Why would anyone want to invest in an already saturated office furniture market? Hayes believes it's because Branch's investors have a vision — especially those with a background in technology who saw other direct-to-consumer startups that skipped out on the middle man and saw this was a huge opportunity in the office space.
An example Hayes cites is the mattress industry, where for the longest time the key players have been Sealy, Serta and Tempur-Pedic. No lower-priced product wrapped it in a great brand that people could get excited about. Then, along came Casper and Purple, which transformed the mattress market.
“The office furniture market is this quiet giant that nobody really thinks about,” Hayes said. “You've got a lot of competitors at the high end, like Herman Miller, Steelcase, Knoll and HNI, and you've got a lot of players at the low end, like Office Depot and Staples and Ikea. There's a huge chunk of the market, somewhere between $10-20 billion a year, that nobody owns yet. There are some exciting players in there like Poppin, but no one really owns it yet. So our investors really saw an opportunity there, and so do we.”

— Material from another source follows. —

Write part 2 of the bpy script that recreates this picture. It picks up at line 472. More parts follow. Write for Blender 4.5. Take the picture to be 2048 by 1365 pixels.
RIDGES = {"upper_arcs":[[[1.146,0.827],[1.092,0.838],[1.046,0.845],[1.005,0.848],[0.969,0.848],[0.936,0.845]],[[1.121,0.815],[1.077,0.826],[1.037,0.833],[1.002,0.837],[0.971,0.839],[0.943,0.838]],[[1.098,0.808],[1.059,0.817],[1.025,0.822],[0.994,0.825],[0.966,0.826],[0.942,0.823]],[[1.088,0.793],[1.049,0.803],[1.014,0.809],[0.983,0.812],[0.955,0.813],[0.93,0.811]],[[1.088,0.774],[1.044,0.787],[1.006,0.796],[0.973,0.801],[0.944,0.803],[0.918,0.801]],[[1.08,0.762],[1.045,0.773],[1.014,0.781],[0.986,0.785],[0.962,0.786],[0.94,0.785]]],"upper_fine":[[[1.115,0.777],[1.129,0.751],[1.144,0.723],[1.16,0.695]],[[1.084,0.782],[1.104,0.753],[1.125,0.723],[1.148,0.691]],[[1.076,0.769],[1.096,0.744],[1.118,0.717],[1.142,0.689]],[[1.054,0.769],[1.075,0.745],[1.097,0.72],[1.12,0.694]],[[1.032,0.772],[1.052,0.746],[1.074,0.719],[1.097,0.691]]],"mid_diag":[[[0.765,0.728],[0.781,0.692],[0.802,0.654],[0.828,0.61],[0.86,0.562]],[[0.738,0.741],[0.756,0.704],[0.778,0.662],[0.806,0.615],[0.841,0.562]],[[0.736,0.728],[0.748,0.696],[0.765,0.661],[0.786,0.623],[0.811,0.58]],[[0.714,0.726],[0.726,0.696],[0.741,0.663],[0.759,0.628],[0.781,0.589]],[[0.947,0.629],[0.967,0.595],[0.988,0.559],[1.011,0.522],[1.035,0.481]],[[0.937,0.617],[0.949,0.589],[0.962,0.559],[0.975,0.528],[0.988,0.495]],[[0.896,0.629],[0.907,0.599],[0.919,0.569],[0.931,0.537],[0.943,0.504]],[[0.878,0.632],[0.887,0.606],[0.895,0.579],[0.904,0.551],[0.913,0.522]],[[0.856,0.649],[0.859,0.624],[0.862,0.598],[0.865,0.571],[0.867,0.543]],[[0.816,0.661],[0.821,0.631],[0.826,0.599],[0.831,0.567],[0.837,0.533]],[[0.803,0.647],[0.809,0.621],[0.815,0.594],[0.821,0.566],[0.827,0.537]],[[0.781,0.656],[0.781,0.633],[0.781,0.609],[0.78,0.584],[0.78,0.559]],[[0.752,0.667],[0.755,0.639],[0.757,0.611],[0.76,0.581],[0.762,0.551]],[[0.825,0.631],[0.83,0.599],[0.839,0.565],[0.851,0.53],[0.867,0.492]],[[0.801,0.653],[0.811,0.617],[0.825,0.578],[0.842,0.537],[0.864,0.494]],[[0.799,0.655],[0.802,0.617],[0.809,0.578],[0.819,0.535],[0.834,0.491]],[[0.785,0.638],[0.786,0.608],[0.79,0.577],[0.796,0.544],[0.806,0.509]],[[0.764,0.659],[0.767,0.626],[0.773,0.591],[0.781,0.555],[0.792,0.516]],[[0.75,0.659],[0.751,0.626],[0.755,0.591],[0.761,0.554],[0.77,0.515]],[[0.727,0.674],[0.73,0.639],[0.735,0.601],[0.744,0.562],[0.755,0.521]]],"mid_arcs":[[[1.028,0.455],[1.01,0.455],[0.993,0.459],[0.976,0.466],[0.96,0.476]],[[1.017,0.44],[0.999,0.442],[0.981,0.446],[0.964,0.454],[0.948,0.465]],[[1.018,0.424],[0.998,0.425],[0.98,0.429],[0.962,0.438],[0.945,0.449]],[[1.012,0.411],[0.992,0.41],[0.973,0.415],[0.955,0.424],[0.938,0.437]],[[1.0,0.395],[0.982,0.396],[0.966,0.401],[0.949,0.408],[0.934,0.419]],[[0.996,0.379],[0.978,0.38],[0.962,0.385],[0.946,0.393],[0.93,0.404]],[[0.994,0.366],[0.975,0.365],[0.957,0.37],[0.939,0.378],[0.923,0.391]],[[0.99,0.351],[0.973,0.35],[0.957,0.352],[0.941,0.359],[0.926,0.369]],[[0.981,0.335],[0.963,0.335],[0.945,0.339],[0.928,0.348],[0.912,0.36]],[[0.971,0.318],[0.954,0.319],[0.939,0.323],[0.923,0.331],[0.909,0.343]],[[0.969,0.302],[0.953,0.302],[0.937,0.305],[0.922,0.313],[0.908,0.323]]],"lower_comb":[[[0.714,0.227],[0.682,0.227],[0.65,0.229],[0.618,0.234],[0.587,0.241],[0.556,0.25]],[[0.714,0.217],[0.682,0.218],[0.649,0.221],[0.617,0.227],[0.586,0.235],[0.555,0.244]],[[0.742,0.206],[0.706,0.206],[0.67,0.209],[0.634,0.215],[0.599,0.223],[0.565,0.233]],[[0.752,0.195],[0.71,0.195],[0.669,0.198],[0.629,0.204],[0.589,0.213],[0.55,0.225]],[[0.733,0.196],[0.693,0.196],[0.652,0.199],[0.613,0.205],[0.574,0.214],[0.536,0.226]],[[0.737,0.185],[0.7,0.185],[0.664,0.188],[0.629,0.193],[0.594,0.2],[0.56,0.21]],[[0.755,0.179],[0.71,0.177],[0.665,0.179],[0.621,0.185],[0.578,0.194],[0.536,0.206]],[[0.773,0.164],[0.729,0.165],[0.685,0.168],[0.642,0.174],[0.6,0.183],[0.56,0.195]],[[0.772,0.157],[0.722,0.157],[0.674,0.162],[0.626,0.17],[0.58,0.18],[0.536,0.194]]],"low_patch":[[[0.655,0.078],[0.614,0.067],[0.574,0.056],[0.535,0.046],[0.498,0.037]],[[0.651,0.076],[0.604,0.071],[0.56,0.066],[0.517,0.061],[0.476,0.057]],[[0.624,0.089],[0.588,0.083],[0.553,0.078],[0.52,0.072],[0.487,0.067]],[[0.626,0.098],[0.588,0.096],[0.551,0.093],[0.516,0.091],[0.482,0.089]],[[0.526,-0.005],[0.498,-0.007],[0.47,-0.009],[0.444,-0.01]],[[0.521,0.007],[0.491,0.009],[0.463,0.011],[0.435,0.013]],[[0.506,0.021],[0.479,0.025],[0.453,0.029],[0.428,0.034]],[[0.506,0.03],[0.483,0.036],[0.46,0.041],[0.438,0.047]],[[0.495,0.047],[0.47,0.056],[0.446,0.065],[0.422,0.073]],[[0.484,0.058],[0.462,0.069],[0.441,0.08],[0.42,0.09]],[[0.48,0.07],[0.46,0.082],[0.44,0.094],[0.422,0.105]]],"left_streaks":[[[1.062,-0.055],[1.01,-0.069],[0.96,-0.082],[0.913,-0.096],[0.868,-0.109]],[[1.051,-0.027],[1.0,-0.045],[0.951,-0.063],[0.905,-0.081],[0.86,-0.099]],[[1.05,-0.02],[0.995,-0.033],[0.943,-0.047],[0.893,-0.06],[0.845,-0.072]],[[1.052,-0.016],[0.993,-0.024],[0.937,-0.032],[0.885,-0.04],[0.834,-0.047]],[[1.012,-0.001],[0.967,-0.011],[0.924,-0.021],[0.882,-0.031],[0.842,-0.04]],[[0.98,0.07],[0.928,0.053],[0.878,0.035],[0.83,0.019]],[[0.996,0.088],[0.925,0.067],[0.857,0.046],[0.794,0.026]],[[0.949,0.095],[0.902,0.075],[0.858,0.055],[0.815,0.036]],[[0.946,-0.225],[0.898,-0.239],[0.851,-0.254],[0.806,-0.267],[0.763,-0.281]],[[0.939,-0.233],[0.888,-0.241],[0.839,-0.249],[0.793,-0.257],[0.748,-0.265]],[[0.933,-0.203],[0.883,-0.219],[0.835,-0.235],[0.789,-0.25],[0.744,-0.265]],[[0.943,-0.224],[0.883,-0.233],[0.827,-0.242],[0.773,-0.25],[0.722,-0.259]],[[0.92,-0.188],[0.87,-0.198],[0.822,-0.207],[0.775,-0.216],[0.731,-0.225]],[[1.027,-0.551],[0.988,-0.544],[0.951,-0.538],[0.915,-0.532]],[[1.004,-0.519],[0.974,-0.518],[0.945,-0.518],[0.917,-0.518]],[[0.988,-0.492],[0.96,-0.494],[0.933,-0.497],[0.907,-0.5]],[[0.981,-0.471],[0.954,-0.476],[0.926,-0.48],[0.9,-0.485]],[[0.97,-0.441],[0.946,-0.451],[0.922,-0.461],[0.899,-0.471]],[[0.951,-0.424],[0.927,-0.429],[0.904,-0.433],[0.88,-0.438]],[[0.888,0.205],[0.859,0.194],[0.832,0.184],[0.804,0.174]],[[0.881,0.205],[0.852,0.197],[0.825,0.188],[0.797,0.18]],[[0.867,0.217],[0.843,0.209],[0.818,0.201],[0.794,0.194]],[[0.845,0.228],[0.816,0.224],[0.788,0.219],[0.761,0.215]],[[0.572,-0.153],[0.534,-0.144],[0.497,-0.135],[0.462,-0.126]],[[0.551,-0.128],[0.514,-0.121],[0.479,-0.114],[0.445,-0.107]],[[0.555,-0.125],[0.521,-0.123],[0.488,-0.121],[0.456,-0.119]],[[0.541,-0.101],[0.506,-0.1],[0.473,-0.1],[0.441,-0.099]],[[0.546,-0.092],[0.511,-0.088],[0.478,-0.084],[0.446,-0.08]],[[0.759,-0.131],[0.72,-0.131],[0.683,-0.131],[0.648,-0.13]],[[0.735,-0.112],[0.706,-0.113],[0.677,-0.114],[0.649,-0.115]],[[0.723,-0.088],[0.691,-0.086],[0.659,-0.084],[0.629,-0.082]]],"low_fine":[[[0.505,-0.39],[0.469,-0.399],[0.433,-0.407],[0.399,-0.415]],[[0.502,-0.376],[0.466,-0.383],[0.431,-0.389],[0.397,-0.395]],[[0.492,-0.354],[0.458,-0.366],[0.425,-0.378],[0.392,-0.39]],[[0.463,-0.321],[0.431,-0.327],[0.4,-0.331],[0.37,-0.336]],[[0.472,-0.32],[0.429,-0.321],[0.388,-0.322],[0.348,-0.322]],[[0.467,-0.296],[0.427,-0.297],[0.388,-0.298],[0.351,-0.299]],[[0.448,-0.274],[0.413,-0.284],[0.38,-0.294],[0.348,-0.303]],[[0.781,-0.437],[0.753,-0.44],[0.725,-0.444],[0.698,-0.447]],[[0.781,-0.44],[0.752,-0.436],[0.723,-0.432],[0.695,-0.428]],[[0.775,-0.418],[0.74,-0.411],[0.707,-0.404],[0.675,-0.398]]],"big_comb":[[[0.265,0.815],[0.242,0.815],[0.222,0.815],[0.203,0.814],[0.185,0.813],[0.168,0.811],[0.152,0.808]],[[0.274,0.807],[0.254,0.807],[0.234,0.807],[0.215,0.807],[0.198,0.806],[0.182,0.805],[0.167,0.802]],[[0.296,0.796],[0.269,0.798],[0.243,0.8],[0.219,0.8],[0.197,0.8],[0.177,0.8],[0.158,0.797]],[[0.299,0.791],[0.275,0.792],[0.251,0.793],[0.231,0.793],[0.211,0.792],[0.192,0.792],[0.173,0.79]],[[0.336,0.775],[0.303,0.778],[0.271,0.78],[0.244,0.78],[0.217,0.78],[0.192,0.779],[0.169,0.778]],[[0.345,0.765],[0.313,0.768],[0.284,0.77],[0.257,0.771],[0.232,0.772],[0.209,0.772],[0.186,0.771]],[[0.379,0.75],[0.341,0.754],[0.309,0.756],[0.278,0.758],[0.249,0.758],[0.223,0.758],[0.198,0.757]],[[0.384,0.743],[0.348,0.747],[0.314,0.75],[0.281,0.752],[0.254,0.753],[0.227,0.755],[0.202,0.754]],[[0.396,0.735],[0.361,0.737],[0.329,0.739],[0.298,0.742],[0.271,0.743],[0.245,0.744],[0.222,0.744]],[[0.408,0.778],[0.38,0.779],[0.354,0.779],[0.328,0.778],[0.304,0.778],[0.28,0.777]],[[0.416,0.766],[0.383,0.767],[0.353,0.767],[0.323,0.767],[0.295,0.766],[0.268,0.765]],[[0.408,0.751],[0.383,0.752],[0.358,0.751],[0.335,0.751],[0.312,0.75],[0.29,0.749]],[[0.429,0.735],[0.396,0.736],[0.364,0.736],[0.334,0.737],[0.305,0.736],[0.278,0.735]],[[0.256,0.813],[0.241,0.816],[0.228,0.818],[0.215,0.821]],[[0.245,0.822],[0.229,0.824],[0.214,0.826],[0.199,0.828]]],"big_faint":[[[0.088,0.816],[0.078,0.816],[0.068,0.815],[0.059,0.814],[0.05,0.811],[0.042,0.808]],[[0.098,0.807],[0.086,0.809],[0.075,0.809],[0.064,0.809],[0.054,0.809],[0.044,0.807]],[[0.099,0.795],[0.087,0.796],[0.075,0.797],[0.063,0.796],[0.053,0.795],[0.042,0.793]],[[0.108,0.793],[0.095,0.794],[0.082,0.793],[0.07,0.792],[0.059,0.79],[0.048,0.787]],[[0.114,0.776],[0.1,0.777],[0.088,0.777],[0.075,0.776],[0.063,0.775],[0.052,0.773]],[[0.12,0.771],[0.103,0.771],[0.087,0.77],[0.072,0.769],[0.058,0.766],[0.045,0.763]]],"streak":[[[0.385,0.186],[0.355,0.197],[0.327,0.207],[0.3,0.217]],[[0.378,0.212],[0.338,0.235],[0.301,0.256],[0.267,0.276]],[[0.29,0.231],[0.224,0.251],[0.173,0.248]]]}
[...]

Branch, named to invoke the concept of growth and the ability to branch off in different and greater directions (like office branches), launched its line within the general aesthetic of modern furniture. Moving forward, the company plans to add new products with a softer, residential feel consistent with the high-end quality Branch delivers. Its client base falls into three general categories.
“The first is what we call WeWork graduates,” Hayes said. “They've hit 20 or 30 employees, and it's time to get a new space, their first office. We fit really well into the budgets of those types of companies and their need for flexibility and swiftness. We're also seeing quite an amount of business from traditional medium-sized companies in the insurance space or the creative space. They aren't really startups but don't want to spend $3,000 per employee on office furniture. The third group is landlords. Because of the swell of coworking companies, landlords are looking to pre-furnishing their spaces so companies can move right in, and our flexibility and price point is really important to them.”
Hayes reports Branch is in the $5-million to $10-million run rate range and employs about 10 people, including in-house designers. Three manufacturing partners make Branch's furniture designs — two in China and one in South Korea. A North Carolina facility is going to be on board soon. Over time, Branch plans to move more production to the U.S. It has one showroom in Manhattan's Flat Iron District. Over the next year, Branch plans to open more in San Francisco, Los Angeles, Toronto, Boston and a few other cities. Though the company is based in New York, Branch delivers and installs products all over the country.
In addition to its goal of being the go-to brand for mid-market office furniture in the U.S. and Canada, Hayes said he hopes to inspire the entire office furniture industry to think about its current model.
“There are ways to do things more efficiently, both on the front end where dealers play a huge part in the cost of furniture and on the back end where the furniture winds up in a dump after one company uses it. Only 9% of office furniture gets reused. We need to see changes in the industry's structure and wastefulness.”
To do its part, Branch offers a 10-year warranty on its furniture, takes back used Branch furniture to refurbish and applies a credit toward the client's next purchase when upgrading its space.
“We do this to save it from the landfill,” Hayes said. “Seventeen billion pounds of furniture a year is thrown away in the U.S. alone, so we're just trying to do our part to keep it out of the landfill or incinerator as long as possible.”